The Wave of Grief

I hope my readers don’t mind, but the way I can cope with stressors in my life is to write. Right now, I have a lump in my stomach and it’s called grief. I have felt this before, many times before, and it has returned.

A few days ago, my brother was found dead in his home. No foul play, just natural causes. He was 67. A good man. A wonderful, loving brother. A football fanatic. If you mention his high school, he would light up and start talking about writing a book highlighting his exciting career as a Tucson High Badger. Besides his children and grandchildren, my brother loved his Badgers.  He would talk to me about co-writing this book, but unfortunately, I wasn’t as excited as he was. Oh, I love football…but I was not a Badger. I graduated from another high school across the city.

Anyway, the death of my brother was a total shock to me, not to mention my other siblings and his children. His oldest son, a very responsible young man, knew that something was wrong when he couldn’t find his dad. The result was ominous.

Yes, he is in a better place. He suffered from Diabetes, Type 1, which took both of his legs. However, my brother worked on an optimistic disposition despite his circumstances. After the death of our dad, my brother became a cornerstone for me. He kept tabs on me as much as he could; I sometimes did stupid things, and he came over and talked to me about situations and how to correct them. He tried to help me, and he did.
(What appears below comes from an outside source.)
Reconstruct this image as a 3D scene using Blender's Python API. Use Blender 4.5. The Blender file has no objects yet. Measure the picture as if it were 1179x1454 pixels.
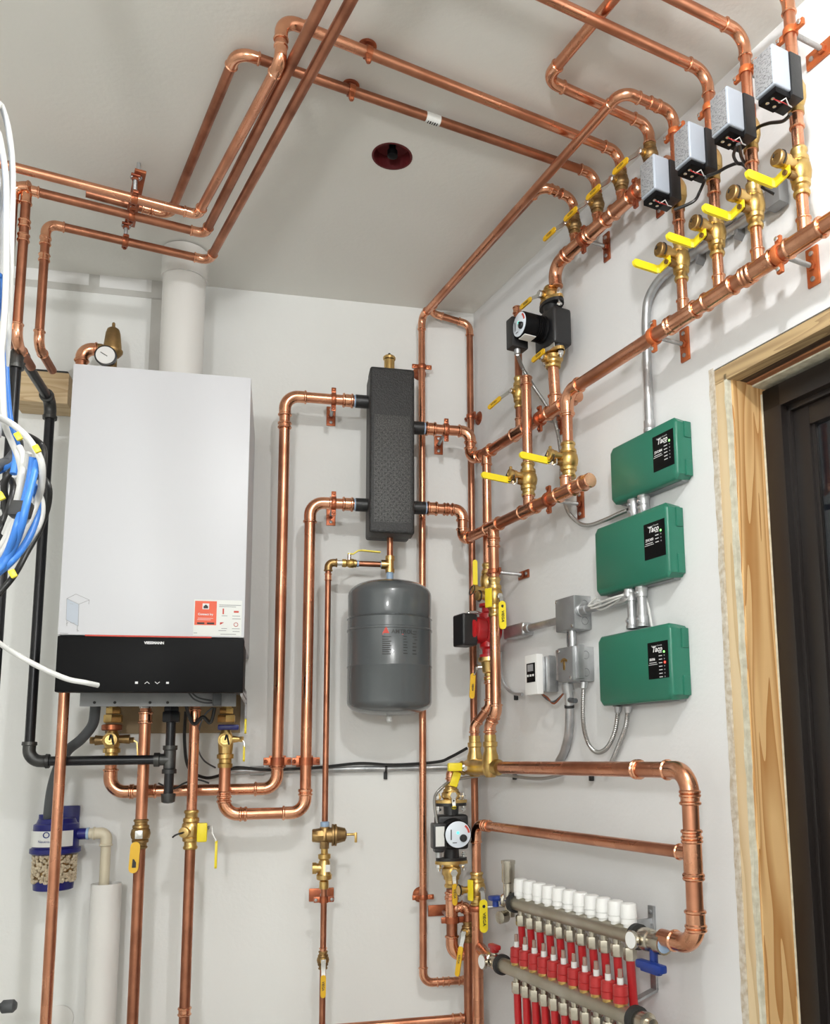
import bpy, bmesh, math, random
from mathutils import Vector as V, Matrix
random.seed(7)
# ------------------------------------------------------------------ survey of the room
W_, H_ = 1179, 1454
F_, YAW, PIT, ROLL, TH, PY_, PX_ = 1254.70, .23109624, .14658458, -.01278235, -.26693878, 885.85, 688.75
def _cam():
    cy, sy, cp, sp = math.cos(YAW), math.sin(YAW), math.cos(PIT), math.sin(PIT)
    f = V((sy*cp, cy*cp, sp)); r0 = V((cy, -sy, 0)); u0 = r0.cross(f)
    c, s = math.cos(ROLL), math.sin(ROLL)
    return r0*c+u0*s, -r0*s+u0*c, f
RR, UU, FF = _cam()
UD = V((-math.sin(TH), -math.cos(TH), 0))     # along the right wall, towards the camera
ND = V((-math.cos(TH), math.sin(TH), 0))      # out of the right wall into the room
XD, YD, ZD = V((1,0,0)), V((0,-1,0)), V((0,0,1))   # YD = out of the back wall
DIR = {'x': XD, 'y': YD, 'z': ZD, 'u': UD, 'n': ND}
CZ, CEIL = 1.35, 2.70
def ray(px, py): return FF + RR*((px-PX_)/F_) - UU*((py-PY_)/F_)
_d = ray(672.5, 445.5); CAM = V((0,0,CEIL)) - _d*((CEIL-CZ)/_d.z)
def plane(px, py, n, off):
    r = ray(px, py); return CAM + r*((off-CAM.dot(n))/r.dot(n))
def B(px, py, d=0): return plane(px, py, YD, d)       # point at distance d from the back wall
def R(px, py, d=0): return plane(px, py, ND, d)       # point at distance d from the right wall
def C(px, py, d=0): return plane(px, py, ZD, CEIL-d)  # point at distance d below the ceiling
def al(P, ax, px=None, py=None):
    D = DIR[ax] if isinstance(ax, str) else ax
    v = (px-PX_) if py is None else (py-PY_)
    def nd(t):
        w = P+D*t-CAM; return F_*(w.dot(RR) if py is None else -w.dot(UU)) - v*w.dot(FF)
    a0 = nd(0); a1 = nd(1); return P + D*(-a0/(a1-a0))
def uz(P): return P.dot(UD), P.dot(ND), P.z
def bk(x, d, z): return V((x, -d, z))
def rt(u, n, z): return UD*u + ND*n + ZD*z
def setz(P, z): return V((P.x, P.y, z))
# ------------------------------------------------------------------ materials
def mat(name, col, rough=.5, metal=0, col2=None, nscale=8, nstretch=(1,1,1), bump=0, bscale=60, lo=.35, hi=.65, coat=0, r2=None, spec=.5, detail=4, extra=None):
    m = bpy.data.materials.new(name); m.use_nodes = True
    nt = m.node_tree; bs = nt.nodes['Principled BSDF']
    bs.inputs['Base Color'].default_value = (*col, 1); bs.inputs['Roughness'].default_value = rough
    bs.inputs['Metallic'].default_value = metal; bs.inputs['Coat Weight'].default_value = coat
    bs.inputs['Specular IOR Level'].default_value = spec
    tc = nt.nodes.new('ShaderNodeTexCoord')
    if col2 or r2 is not None:
        mp = nt.nodes.new('ShaderNodeMapping'); mp.inputs['Scale'].default_value = nstretch
        nt.links.new(tc.outputs['Object'], mp.inputs['Vector'])
        nz = nt.nodes.new('ShaderNodeTexNoise'); nz.inputs['Scale'].default_value = nscale; nz.inputs['Detail'].default_value = detail
        nt.links.new(mp.outputs['Vector'], nz.inputs['Vector'])
        rp = nt.nodes.new('ShaderNodeValToRGB'); rp.color_ramp.elements[0].position = lo; rp.color_ramp.elements[1].position = hi
        rp.color_ramp.elements[0].color = (*col, 1); rp.color_ramp.elements[1].color = (*(col2 or col), 1)
        nt.links.new(nz.outputs['Fac'], rp.inputs['Fac']); nt.links.new(rp.outputs['Color'], bs.inputs['Base Color'])
        if r2 is not None:
            mr = nt.nodes.new('ShaderNodeMapRange'); mr.inputs['From Min'].default_value = lo; mr.inputs['From Max'].default_value = hi
            mr.inputs['To Min'].default_value = rough; mr.inputs['To Max'].default_value = r2
            nt.links.new(nz.outputs['Fac'], mr.inputs['Value']); nt.links.new(mr.outputs['Result'], bs.inputs['Roughness'])
    if bump:
        nb = nt.nodes.new('ShaderNodeTexNoise'); nb.inputs['Scale'].default_value = bscale; nb.inputs['Detail'].default_value = 3
        nt.links.new(tc.outputs['Object'], nb.inputs['Vector'])
        b = nt.nodes.new('ShaderNodeBump'); b.inputs['Strength'].default_value = bump; b.inputs['Distance'].default_value = .002
        nt.links.new(nb.outputs['Fac'], b.inputs['Height']); nt.links.new(b.outputs['Normal'], bs.inputs['Normal'])
    return m
MT = {}
MT['copper'] = mat('copper_tube', (.70,.33,.20), .25, 1, (.42,.17,.095), 9, lo=.42, hi=.72, r2=.42)
MT['copper_dull'] = mat('weathered_copper_tube', (.50,.215,.125), .32, 1, (.27,.11,.065), 14, lo=.35, hi=.7, r2=.5)
MT['fit'] = mat('copper_fitting', (.82,.42,.26), .18, 1, (.54,.24,.135), 22, lo=.4, hi=.75, r2=.34)
MT['strap'] = mat('coppered_strap', (.50,.16,.07), .38, .8, (.30,.09,.05), 30)
MT['strap_orange'] = mat('orange_strap', (.62,.17,.05), .42, .45, (.45,.12,.04), 30)
MT['brass'] = mat('brass', (.72,.50,.20), .28, 1, (.50,.33,.11), 25, r2=.4)
MT['bronze'] = mat('bronze', (.42,.27,.11), .38, 1, (.26,.17,.08), 25, r2=.5)
MT['chrome'] = mat('chromed_steel', (.72,.72,.70), .22, 1)
MT['nickel'] = mat('nickel_plate', (.62,.58,.50), .27, 1, (.48,.44,.36), 14)
MT['steel_bar'] = mat('brushed_steel_bar', (.55,.52,.45), .42, 1, (.44,.40,.31), 12)
MT['galv'] = mat('galvanised_steel', (.62,.63,.64), .36, .9, (.38,.39,.40), 18, r2=.5)
MT['galv_dark'] = mat('grey_zinc_sheet', (.30,.305,.31), .5, .55, (.23,.235,.24), 14)
MT['iron'] = mat('black_iron_pipe', (.012,.012,.014), .3, .3)
MT['iron_fit'] = mat('grey_iron_fitting', (.10,.10,.095), .42, .8, (.05,.05,.05), 30, bump=.4)
MT['blackp'] = mat('black_plastic', (.014,.014,.015), .42, bump=.12, bscale=300)
MT['blackg'] = mat('glossy_black_glass', (.0035,.0035,.004), .5, spec=.12)
MT['epp'] = mat('black_insulation_foam', (.016,.016,.016), .5, col2=(.03,.03,.03), nscale=260, lo=.45, hi=.6, bump=.9, bscale=260)
MT['eppface'] = mat('speckled_insulation_foam', (.022,.022,.022), .36, col2=(.085,.085,.08), nscale=330, lo=.42, hi=.62, bump=.9, bscale=330, detail=1)
MT['tank'] = mat('grey_tank_enamel', (.085,.095,.10), .26, .0, coat=.4)
MT['whitem'] = mat('white_enamel', (.595,.60,.625), .42)
MT['whitep'] = mat('white_plastic', (.82,.82,.80), .4)
MT['pvc'] = mat('white_pvc', (.74,.73,.70), .35)
MT['cpvc'] = mat('cream_cpvc', (.62,.56,.42), .4)
MT['green'] = mat('green_plastic', (.018,.15,.095), .34, bump=.1, bscale=500)
MT['yellow'] = mat('yellow_vinyl', (.85,.68,.02), .42)
MT['amber'] = mat('amber_vinyl', (.72,.42,.01), .45)
MT['red'] = mat('red_enamel', (.42,.012,.015), .3)
MT['pex'] = mat('red_pex_tube', (.42,.014,.017), .28)
MT['sight'] = mat('tinted_sight_tube', (.30,.20,.16), .15)
MT['redp'] = mat('red_plastic', (.38,.02,.02), .35)
MT['pink'] = mat('dark_red_flange_face', (.10,.006,.008), .6)
MT['bluep'] = mat('blue_plastic', (.01,.035,.22), .35)
MT['navy'] = mat('navy_plastic', (.006,.008,.14), .35)
MT['lightblue'] = mat('light_blue_ring', (.30,.42,.58), .5)
MT['bluec'] = mat('blue_cable_jacket', (.045,.20,.62), .4)
MT['whitec'] = mat('white_cable_jacket', (.58,.58,.56), .42)
MT['blackc'] = mat('black_cable_jacket', (.012,.012,.012), .4)
MT['greyc'] = mat('grey_hose', (.07,.075,.08), .5)
MT['armour'] = mat('armoured_cable', (.46,.46,.45), .35, 1)
MT['paper'] = mat('paper_label', (.72,.73,.70), .6)
MT['aluface'] = mat('printed_aluminium', (.33,.34,.35), .45, .2, (.14,.14,.15), 240, nstretch=(1,1,2.5), lo=.5, hi=.62, detail=2)
MT['alu'] = mat('light_grey_cover', (.40,.44,.50), .45, .1)
MT['ink'] = mat('black_ink', (.02,.02,.02), .6)
MT['inkgrey'] = mat('grey_ink', (.30,.30,.31), .6)
MT['inkwhite'] = mat('white_ink', (.75,.75,.75), .6)
MT['inkred'] = mat('red_ink', (.55,.06,.04), .6)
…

But, this grief…the grief I have comes and goes. I’m smiling at one moment and then the tidal wave wraps itself inside of my gut and lies there. It’s heavy and I feel like I’m going to throw up or pass out. I want quick relief: Tums, Pepto pexels-photo-568027.jpeg, something to relieve this bothersome rock. But, I thought about my brother’s smile whenever he saw me and he called my name and teased me about the distance of my home – “I have to pack a lunch when I drive out there” and then the flood happened. I melted. I bawled. Tears flowed from my eyes like a river and the ball of grief was released. Just like that, it was gone.

But, in time, it will return again. I know it will because it has been coming and going for a while now. Friends have been calling or texting asking how I am doing. Fortunately, when they contact me, the ball of grief is gone. But a few hours later, it decides to return – to grow. I cannot tell you when it will come, but it does appear again.

Losing a loved one is never easy. It’s inevitable. Within a few days, my family and I will say our final goodbye to my brother – it’s for us, the living, that we need to do this. In my Christian lifestyle, we believe in seeing our loved ones again. We believe that. I believe it, too. I have had dreams about my mother and dad to prove it. However, I have to admit, this hurts.

It hurts.

It hurts.

Losing my brother…feeling this pain…it hurts.

I hope he knew how much I loved him. He was my big brother.

The wave is coming. I have to go.

Author: L.S. Watson

Hi. My name is L.S. Watson, and I'm an English teacher at a charter high school. I enjoy traveling (my favorite places are Rome and Paris), writing poetry, and watching documentaries. I have a lovable yet stubborn Yorkie-Poo named Chuy.

2 thoughts on “The Wave of Grief”

  1. This was an awesome read Lisa! Yes indeed, you are an English teacher with a gift for writing. Through this loss, i pray you find the strength to press on and write those books even if they aren’t about football.